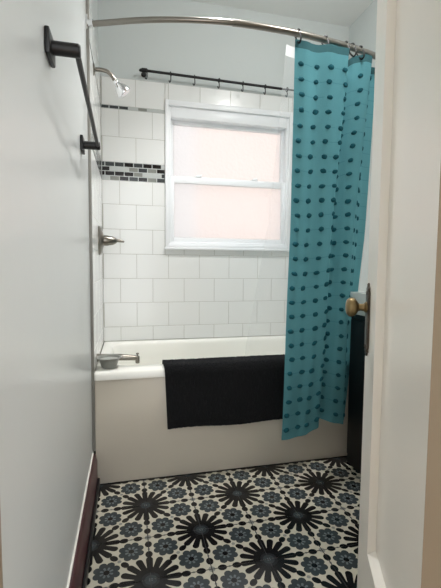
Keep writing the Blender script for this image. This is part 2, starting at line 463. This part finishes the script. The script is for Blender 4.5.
b.add(vs, fs, 0, True); b.build('rim_and_basin', M['tub'], tub, 50)
b = MB(); b.box((X0,0,.0),(X1,.025,.497), 0, .004); o = b.build('apron', M['apron'], tub); o['label'] = 'front apron, shade mixed into its cream colour'
b = MB(); b.lathe([(.028,0),(.028,.003),(.02,.005),(.004,.005)], (.35,.34,.13)); b.build('drain', M['chrome'], tub)

# ------------------------------------------------------------------ black bath mat over the rim
def mat_mesh():
    prof = spline([(.126,0,.44),(.118,0,.49),(.109,0,.528),(.092,0,.5495),(.05,0,.5505),(-.005,0,.5505),(-.026,0,.546),(-.037,0,.528),(-.0385,0,.50),(-.038,0,.40),(-.036,0,.30),(-.034,0,.248)], 9)
    th = .011; n = len(prof); nx = 200
    b = MB(); vs = []; fs = []
    r2 = random.Random(3)
    for i in range(nx+1):
        u = i/nx
        sec = []
        for k in range(n):
            t = (prof[min(k+1,n-1)]-prof[max(k-1,0)]).normalized()
            nrm = Vector((-t.z, 0, t.x))   # in (y, -, z) plane
            sec.append((prof[k], nrm))
        for side in (0, 1):
            order = range(n) if side == 0 else range(n-1, -1, -1)
            for k in order:
                p, nr = sec[k]
                fall = max(0, (.55-p.z)/.3) if k > n*.5 else 0
                x = .328+.014*fall+(.645-.01*fall)*u
                y, z = p.x, p.z
                if side == 0:
                    j = .0065*(r2.random()-.3)
                    y += -nr.x*(j); z += -nr.z*(j)
                else:
                    y += -nr.x*(-th+.003) ; z += -nr.z*(-th+.003)
                y += .004*math.sin(u*5+p.z*4)*fall*.5
                if k > n*.8: z += .004*math.sin(u*9)*fall
                vs.append((x, y, z))
    m = 2*n
    for i in range(nx):
        for k in range(m):
            fs.append((i*m+k, i*m+(k+1) % m, (i+1)*m+(k+1) % m, (i+1)*m+k))
    fs.append(tuple(range(m-1,-1,-1))); fs.append(tuple(nx*m+k for k in range(m)))
    b.add(vs, fs, 0, True); return b
bmat = mat_mesh().build('bath_mat', M['towel'])
tag(bmat, 'black terry bath mat hanging folded over the tub rim', 'bath mat')

# ------------------------------------------------------------------ bowl on the rim corner
bw = thing('bowl', 'small grey bowl on the left corner of the tub rim', 'bowl', (.075,.058,.536))
b = MB(); o = (.075,.058,.5362)
b.lathe([(.024,0),(.031,.001),(.036,.010),(.042,.028),(.047,.040),(.0585,.0485),(.0585,.0515),(.050,.0495),(.043,.040)], o, n=40)
b.build('bowl_body', M['bowl'], bw)
b = MB(); b.lathe([(.0435,.041),(.039,.03),(.03,.016),(.01,.012)], o, n=40); x = b.build('bowl_inside', M['bowl_in'], bw); x['label'] = 'pale speckled inside of the bowl'

# ------------------------------------------------------------------ tub spout, valve, shower head
sp = thing('tub_spout', 'brushed nickel tub spout behind the grey bowl', 'faucet', (XL,.17,.57))
b = MB(); b.tube([(XL+.0005,.17,.560),(.06,.17,.560),(.12,.17,.558),(.17,.17,.554),(.203,.17,.551),(.212,.17,.550)], [.0175,.0175,.0165,.0145,.0125,.0105], 20)
b.lathe([(.008,0),(.0105,.002),(.0110,.02),(.0108,.034),(.008,.038)], (.209,.17,.523), (0,0,1), 20)
b.lathe([(.0205,0),(.0205,.004),(.018,.008)], (XL+.0005,.17,.560), (1,0,0)); b.build('spout_body', M['nickel'], sp)
b = MB(); b.lathe([(.0035,0),(.0035,.008),(.0075,.010),(.0075,.015),(.003,.017)], (.209,.17,.560)); b.build('diverter_knob', M['nickel'], sp)

va = thing('shower_valve', 'round brushed nickel shower valve with lever handle on left tile wall', 'valve', (XL,.41,1.155))
b = MB(); b.lathe([(.079,0),(.079,.005),(.075,.010),(.05,.019),(.034,.024),(.03,.026)], (XL+.0003,.41,1.155), (1,0,0), 48); b.build('valve_plate', M['nickel'], va)
b = MB(); b.lathe([(.029,0),(.029,.02),(.026,.03),(.023,.05),(.016,.064),(.012,.07)], (XL+.024,.41,1.155), (1,0,0), 32); b.build('valve_hub', M['nickel'], va)
b = MB(); b.tube([(.09,.41,1.157),(.115,.41,1.156),(.138,.408,1.153),(.146,.407,1.150)], [.0105,.009,.0075,.005], 14); b.build('valve_lever', M['nickel'], va)

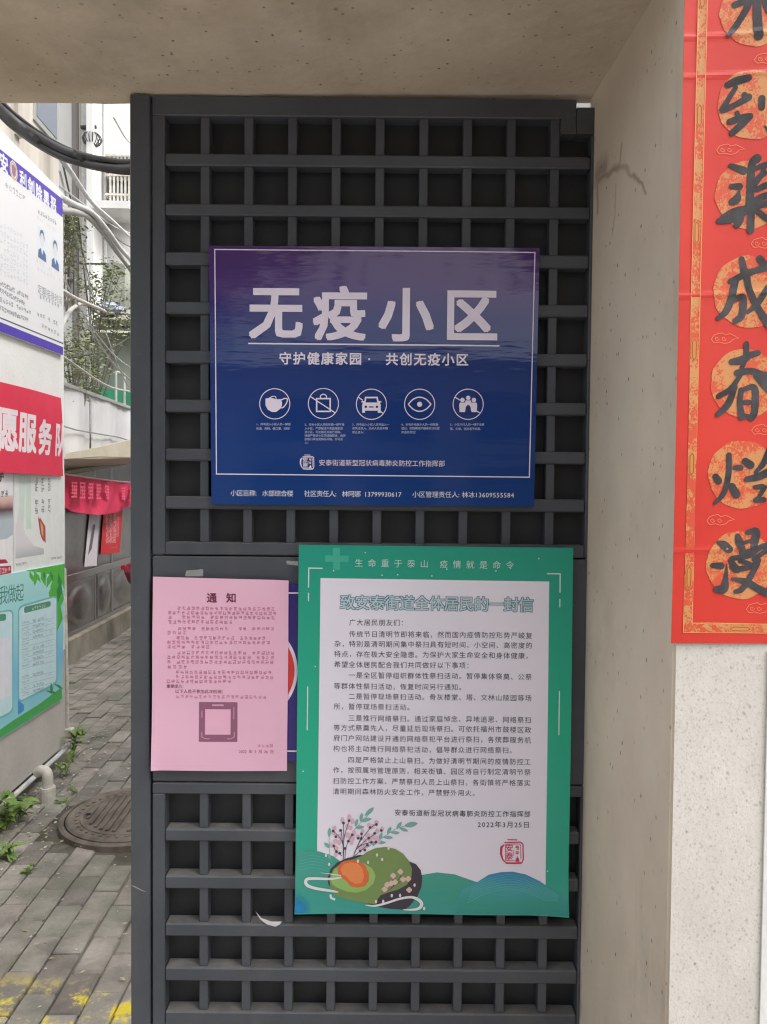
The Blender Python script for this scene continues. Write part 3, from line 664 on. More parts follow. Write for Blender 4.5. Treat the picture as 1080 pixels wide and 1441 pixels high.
p = Print(L, 'header_lettering', pm((196, 226, 220), .35), 1); p.text('生命重于泰山', (496.3, 791.8), (606.5, 793.4), 12*S); p.cut(); p.text('疫情就是命令', (615.5, 793.7), (727, 795.3), 12*S); p.done()
m_lil = mat('letter_white', (.83, .775, .87), .36, col2=(.80, .75, .85), scale=4, bump=.0005, bscale=12)
p = Print(L, 'white_panel', m_lil, .7, sub=.008); p.poly([(451.5, 813.2), (773.3, 818.3), (768, 1250), (446, 1246)]); p.done()
p = Print(L, 'title_outline', pm((26, 118, 124), .4), 1.4, sub=.02); p.text('致安泰街道全体居民的一封信', (479, 847), (751, 850.8), 21.6*S, .048); p.done()
p = Print(L, 'title_fill', pm((198, 212, 222), .4), 1.9, sub=.02); p.text('致安泰街道全体居民的一封信', (479, 847), (751, 850.8), 21.6*S, .010); p.done()
body = ['　　广大居民朋友们：', '　　传统节日清明节即将来临，然而国内疫情防控形势严峻复', '杂，特别是清明期间集中祭扫具有短时间、小空间、高密度的', '特点，存在极大安全隐患。为保护大家生命安全和身体健康，',
 '希望全体居民配合我们共同做好以下事项：', '　　一是全区暂停组织群体性祭扫活动。暂停集体祭奠、公祭', '等群体性祭扫活动，恢复时间另行通知。', '　　二是暂停现场祭扫活动。骨灰楼堂、塔、文林山陵园等场', '所，暂停现场祭扫活动。',
 '　　三是推行网络祭扫。通过家庭悼念、异地追思、网络祭扫', '等方式祭奠先人，尽量延后现场祭扫。可依托福州市鼓楼区政', '府门户网站建设开通的网络祭祀平台进行祭扫，各殡葬服务机', '构也将主动推行网络祭祀活动，倡导群众进行网络祭扫。',
 '　　四是严格禁止上山祭扫。为做好清明节期间的疫情防控工', '作，按照属地管理原则，相关街镇、园区将自行制定清明节祭', '扫防控工作方案、严禁祭扫人员上山祭扫，各街镇将严格落实', '清明期间森林防火安全工作，严禁野外用火。']
ysb = [875.2, 891.6, 905.6, 920, 934.7, 949.7, 965.3, 979.6, 994.2, 1010.4, 1024.2, 1038.8, 1053.6, 1069.4, 1084, 1099.2, 1114]
p = Print(L, 'lettering', pm((48, 46, 56), .45), 1.4, sub=.03)
for k, (s_, y) in enumerate(zip(body, ysb)):
    x0 = 470.6-2.6*(y-875)/239; pit = 10.345
    n_ = len(s_); p.text(s_, (x0, y), (x0+n_*pit, y+n_*pit*.0095), 9.6*S)
p.text('安泰街道新型冠状病毒肺炎防控工作指挥部', (555, 1143.8), (747.5, 1145.7), 9.4*S, .005)
p.text('2022年3月25日', (672, 1160), (746.5, 1160.6), 9.8*S, .005)
p.done()
seal(L, 721.5, 1199.5, 16, pm((206, 40, 92), .4), 1.5)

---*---

**Task goal**
Copy only the part of the records that runs from the first line to the line with "b.build('drain', M['chrome'], tub)", ends included, leaving pictures out.

**Solution to this exercise**
Keep writing the Blender script for this image. This is part 2, starting at line 463. This part finishes the script. The script is for Blender 4.5.
b.add(vs, fs, 0, True); b.build('rim_and_basin', M['tub'], tub, 50)
b = MB(); b.box((X0,0,.0),(X1,.025,.497), 0, .004); o = b.build('apron', M['apron'], tub); o['label'] = 'front apron, shade mixed into its cream colour'
b = MB(); b.lathe([(.028,0),(.028,.003),(.02,.005),(.004,.005)], (.35,.34,.13)); b.build('drain', M['chrome'], tub)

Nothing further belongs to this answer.